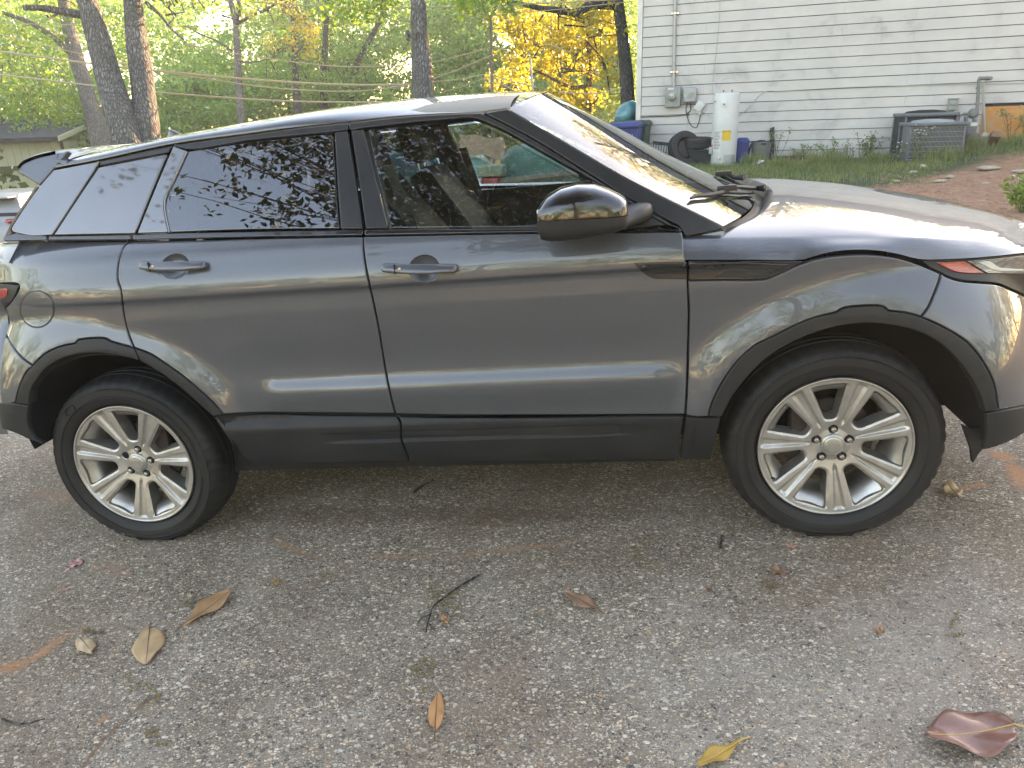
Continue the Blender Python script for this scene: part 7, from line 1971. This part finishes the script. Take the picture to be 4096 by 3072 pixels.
def twig(label, pts, r0, branches=()):
    P = [gpt(u, v, .008) for u, v in pts]; t = thing('twig', label, 'twig', P[0], 0, 'twigs on the driveway'); Q = catmull([q - P[0] for q in P], 5)
    MB().tube(Q, list(np.linspace(r0, r0 * .55, len(Q))), 6).build('stem', M_BARKD, t, smooth=True)
    for bp in branches:
        B = [gpt(u, v, .010) - P[0] for u, v in bp]; MB().tube(B, [r0 * .6] * (len(B) - 1) + [r0 * .3], 5).build('side_shoot', M_BARKD, t, smooth=True)
twig('long dark bent twig in the middle of the asphalt', [(1917, 2308), (1870, 2335), (1825, 2363), (1775, 2400), (1737, 2432), (1722, 2468), (1712, 2500), (1705, 2537)], .0042, [[(1722, 2468), (1690, 2480), (1672, 2505)], [(1712, 2500), (1724, 2510), (1728, 2528)]])
twig('thin curved twig at the lower left frame corner', [(12, 2884), (60, 2900), (110, 2903), (150, 2892), (182, 2884)], .0035)
twig('short brown stick in front of the sill', [(2890, 2152), (2886, 2172), (2880, 2200)], .006, [[(2882, 2195), (2894, 2206)]])
twig('thin stick in the shade under the SUV', [(1655, 1975), (1690, 1950), (1735, 1925)], .006)
M_CAT = mat('catkin', (.30, .23, .10), .9, var=.5, vscale=60)
for i, (u, v, s, n, lab) in enumerate(((1745, 2400, 70, 120, 'large tangle of yellow catkins around the bent twig'), (1650, 2735, 75, 60, 'catkin strand above the orange leaf'), (2540, 2265, 75, 60, 'catkin strand behind the curled umber leaf'), (747, 2410, 55, 60, 'catkin tuft touching the long narrow leaf'),
                                     (570, 2770, 60, 50, 'catkin tuft below the oval leaf'), (595, 2955, 50, 45, 'lowest catkin tuft at the left'), (3797, 2530, 45, 30, 'catkin strand at the right of the asphalt'), (350, 2535, 38, 35, 'catkin tuft above the small torn leaf'), (3060, 2345, 35, 35, 'catkin tuft below the split brown leaf'))):
    r = np.random.default_rng(200 + i); c = gpt(u, v); t = thing('catkin', lab, 'catkin', c, 0, 'oak catkins on the driveway'); mb = MB(); x = np.array((u, v), float); dirn = r.uniform(-.6, .6)
    for k in range(n):
        if k % 14 == 0 and k:
            mb.build('strand', M_CAT, t); mb = MB()
        if k % 14 == 0: x = np.array((u, v)) + r.normal(0, s * .3, 2); dirn = r.normal(-.4, .5)
        x = x + np.array((math.cos(dirn), math.sin(dirn))) * s * .10; dirn += r.normal(0, .25); p = gpt(*(x + r.normal(0, 2, 2)), .003) - c; q = p + np.array((*r.normal(0, .004, 2), .003))
        mb.tube([p, q], [.0016, .0022], 4)
    mb.build('strand', M_CAT, t)
# loose stones standing out of the asphalt
r = np.random.default_rng(5); n = 5200; u = r.uniform(-60, 4160, n); v = r.uniform(2050, 3090, n) ; V = []; F = []
P = np.array([T3 @ car_ground(a, b) for a, b in zip(u, v)]); s = r.uniform(.0018, .0052, n) * (1 + (r.uniform(0, 1, n) > .93) * .6)
base = np.array([(1, 0, -.2), (.3, .95, -.2), (-.8, .6, -.2), (-.8, -.6, -.2), (.3, -.95, -.2), (.1, .1, .62), (-.35, -.1, .55)])
fc = np.array([(0, 1, 5), (1, 2, 5), (2, 6, 5), (2, 3, 6), (3, 4, 6), (4, 5, 6), (4, 0, 5)])
an = r.uniform(0, 6.28, n); Bv = base[None] * (1 + r.normal(0, .18, (n, 7, 1))); Bv = Bv * np.stack([np.ones(n), r.uniform(.5, 1, n), r.uniform(.35, .8, n)], 1)[:, None, :]
X = Bv[..., 0] * np.cos(an)[:, None] - Bv[..., 1] * np.sin(an)[:, None]; Y = Bv[..., 0] * np.sin(an)[:, None] + Bv[..., 1] * np.cos(an)[:, None]
V = (P[:, None, :] + np.stack([X, Y, Bv[..., 2]], -1) * s[:, None, None]).reshape(-1, 3); F = (np.arange(n)[:, None, None] * 7 + fc[None]).reshape(-1, 3)
m, nt, p = newmat('loose_chippings'); at = nt.nodes.new('ShaderNodeAttribute'); at.attribute_name = 'tint'
nt.links.new(ramp(nt, at.outputs['Fac'], [(0, (.035, .042, .05)), (.3, (.09, .095, .10)), (.55, (.26, .24, .21)), (.8, (.48, .45, .40)), (1, (.66, .62, .55))]).outputs[0], p.inputs['Base Color']); p.inputs['Roughness'].default_value = .8
me = mesh_from('chippings', V, F, m, False); a = me.attributes.new('tint', 'FLOAT', 'POINT'); a.data.foreach_set('value', np.repeat(r.uniform(0, 1, n), 7).astype(np.float32))
o = link('chippings', me); o['kind'] = 'stuff'; o['label'] = 'loose chippings standing out of the asphalt'

# crumbs of leaf and bud swept together on the asphalt
r = np.random.default_rng(91); Cc = []
for u0, v0, s, n in ((470, 2330, 90, 26), (620, 2300, 50, 14), (520, 2365, 30, 10), (1760, 2450, 110, 40), (2810, 2110, 40, 14), (2480, 2300, 120, 30), (560, 2600, 160, 30), (3000, 2380, 160, 34), (1120, 2300, 120, 20), (2000, 2700, 500, 40), (900, 2800, 400, 40), (3400, 2700, 400, 44), (1300, 2080, 500, 40)):
    for k in range(n): Cc.append(gpt(u0 + r.normal(0, s), v0 + r.normal(0, s * .45), .003))
V, F = leaf_quads(np.array(Cc), .011, .5, .0, 92); m, nt, p = newmat('leaf_crumb'); at = nt.nodes.new('ShaderNodeAttribute'); at.attribute_name = 'tint'
nt.links.new(ramp(nt, at.outputs['Fac'], [(0, (.10, .055, .035)), (.5, (.30, .18, .09)), (1, (.50, .34, .17))]).outputs[0], p.inputs['Base Color']); p.inputs['Roughness'].default_value = .8
Vc = V.reshape(-1, 4, 3); ctr = Vc.mean(1, keepdims=True); Vc = ctr + (Vc - ctr) * np.array((1, 1, .35)); V = Vc.reshape(-1, 3)
me = mesh_from('leaf_crumbs', V, F, m, True); a = me.attributes.new('tint', 'FLOAT', 'POINT'); a.data.foreach_set('value', np.repeat(r.uniform(0, 1, len(Cc)), 4).astype(np.float32))
o = link('leaf_crumbs', me); o['kind'] = 'stuff'; o['label'] = 'crumbs of dry leaf scattered on the asphalt'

(Set task) Copy out every line of the material above exactly, skipping the pictures.

(Response to the exercise)
Continue the Blender Python script for this scene: part 7, from line 1971. This part finishes the script. Take the picture to be 4096 by 3072 pixels.
def twig(label, pts, r0, branches=()):
    P = [gpt(u, v, .008) for u, v in pts]; t = thing('twig', label, 'twig', P[0], 0, 'twigs on the driveway'); Q = catmull([q - P[0] for q in P], 5)
    MB().tube(Q, list(np.linspace(r0, r0 * .55, len(Q))), 6).build('stem', M_BARKD, t, smooth=True)
    for bp in branches:
        B = [gpt(u, v, .010) - P[0] for u, v in bp]; MB().tube(B, [r0 * .6] * (len(B) - 1) + [r0 * .3], 5).build('side_shoot', M_BARKD, t, smooth=True)
twig('long dark bent twig in the middle of the asphalt', [(1917, 2308), (1870, 2335), (1825, 2363), (1775, 2400), (1737, 2432), (1722, 2468), (1712, 2500), (1705, 2537)], .0042, [[(1722, 2468), (1690, 2480), (1672, 2505)], [(1712, 2500), (1724, 2510), (1728, 2528)]])
twig('thin curved twig at the lower left frame corner', [(12, 2884), (60, 2900), (110, 2903), (150, 2892), (182, 2884)], .0035)
twig('short brown stick in front of the sill', [(2890, 2152), (2886, 2172), (2880, 2200)], .006, [[(2882, 2195), (2894, 2206)]])
twig('thin stick in the shade under the SUV', [(1655, 1975), (1690, 1950), (1735, 1925)], .006)
M_CAT = mat('catkin', (.30, .23, .10), .9, var=.5, vscale=60)
for i, (u, v, s, n, lab) in enumerate(((1745, 2400, 70, 120, 'large tangle of yellow catkins around the bent twig'), (1650, 2735, 75, 60, 'catkin strand above the orange leaf'), (2540, 2265, 75, 60, 'catkin strand behind the curled umber leaf'), (747, 2410, 55, 60, 'catkin tuft touching the long narrow leaf'),
                                     (570, 2770, 60, 50, 'catkin tuft below the oval leaf'), (595, 2955, 50, 45, 'lowest catkin tuft at the left'), (3797, 2530, 45, 30, 'catkin strand at the right of the asphalt'), (350, 2535, 38, 35, 'catkin tuft above the small torn leaf'), (3060, 2345, 35, 35, 'catkin tuft below the split brown leaf'))):
    r = np.random.default_rng(200 + i); c = gpt(u, v); t = thing('catkin', lab, 'catkin', c, 0, 'oak catkins on the driveway'); mb = MB(); x = np.array((u, v), float); dirn = r.uniform(-.6, .6)
    for k in range(n):
        if k % 14 == 0 and k:
            mb.build('strand', M_CAT, t); mb = MB()
        if k % 14 == 0: x = np.array((u, v)) + r.normal(0, s * .3, 2); dirn = r.normal(-.4, .5)
        x = x + np.array((math.cos(dirn), math.sin(dirn))) * s * .10; dirn += r.normal(0, .25); p = gpt(*(x + r.normal(0, 2, 2)), .003) - c; q = p + np.array((*r.normal(0, .004, 2), .003))
        mb.tube([p, q], [.0016, .0022], 4)
    mb.build('strand', M_CAT, t)
# loose stones standing out of the asphalt
r = np.random.default_rng(5); n = 5200; u = r.uniform(-60, 4160, n); v = r.uniform(2050, 3090, n) ; V = []; F = []
P = np.array([T3 @ car_ground(a, b) for a, b in zip(u, v)]); s = r.uniform(.0018, .0052, n) * (1 + (r.uniform(0, 1, n) > .93) * .6)
base = np.array([(1, 0, -.2), (.3, .95, -.2), (-.8, .6, -.2), (-.8, -.6, -.2), (.3, -.95, -.2), (.1, .1, .62), (-.35, -.1, .55)])
fc = np.array([(0, 1, 5), (1, 2, 5), (2, 6, 5), (2, 3, 6), (3, 4, 6), (4, 5, 6), (4, 0, 5)])
an = r.uniform(0, 6.28, n); Bv = base[None] * (1 + r.normal(0, .18, (n, 7, 1))); Bv = Bv * np.stack([np.ones(n), r.uniform(.5, 1, n), r.uniform(.35, .8, n)], 1)[:, None, :]
X = Bv[..., 0] * np.cos(an)[:, None] - Bv[..., 1] * np.sin(an)[:, None]; Y = Bv[..., 0] * np.sin(an)[:, None] + Bv[..., 1] * np.cos(an)[:, None]
V = (P[:, None, :] + np.stack([X, Y, Bv[..., 2]], -1) * s[:, None, None]).reshape(-1, 3); F = (np.arange(n)[:, None, None] * 7 + fc[None]).reshape(-1, 3)
m, nt, p = newmat('loose_chippings'); at = nt.nodes.new('ShaderNodeAttribute'); at.attribute_name = 'tint'
nt.links.new(ramp(nt, at.outputs['Fac'], [(0, (.035, .042, .05)), (.3, (.09, .095, .10)), (.55, (.26, .24, .21)), (.8, (.48, .45, .40)), (1, (.66, .62, .55))]).outputs[0], p.inputs['Base Color']); p.inputs['Roughness'].default_value = .8
me = mesh_from('chippings', V, F, m, False); a = me.attributes.new('tint', 'FLOAT', 'POINT'); a.data.foreach_set('value', np.repeat(r.uniform(0, 1, n), 7).astype(np.float32))
o = link('chippings', me); o['kind'] = 'stuff'; o['label'] = 'loose chippings standing out of the asphalt'

# crumbs of leaf and bud swept together on the asphalt
r = np.random.default_rng(91); Cc = []
for u0, v0, s, n in ((470, 2330, 90, 26), (620, 2300, 50, 14), (520, 2365, 30, 10), (1760, 2450, 110, 40), (2810, 2110, 40, 14), (2480, 2300, 120, 30), (560, 2600, 160, 30), (3000, 2380, 160, 34), (1120, 2300, 120, 20), (2000, 2700, 500, 40), (900, 2800, 400, 40), (3400, 2700, 400, 44), (1300, 2080, 500, 40)):
    for k in range(n): Cc.append(gpt(u0 + r.normal(0, s), v0 + r.normal(0, s * .45), .003))
V, F = leaf_quads(np.array(Cc), .011, .5, .0, 92); m, nt, p = newmat('leaf_crumb'); at = nt.nodes.new('ShaderNodeAttribute'); at.attribute_name = 'tint'
nt.links.new(ramp(nt, at.outputs['Fac'], [(0, (.10, .055, .035)), (.5, (.30, .18, .09)), (1, (.50, .34, .17))]).outputs[0], p.inputs['Base Color']); p.inputs['Roughness'].default_value = .8
Vc = V.reshape(-1, 4, 3); ctr = Vc.mean(1, keepdims=True); Vc = ctr + (Vc - ctr) * np.array((1, 1, .35)); V = Vc.reshape(-1, 3)
me = mesh_from('leaf_crumbs', V, F, m, True); a = me.attributes.new('tint', 'FLOAT', 'POINT'); a.data.foreach_set('value', np.repeat(r.uniform(0, 1, len(Cc)), 4).astype(np.float32))
o = link('leaf_crumbs', me); o['kind'] = 'stuff'; o['label'] = 'crumbs of dry leaf scattered on the asphalt'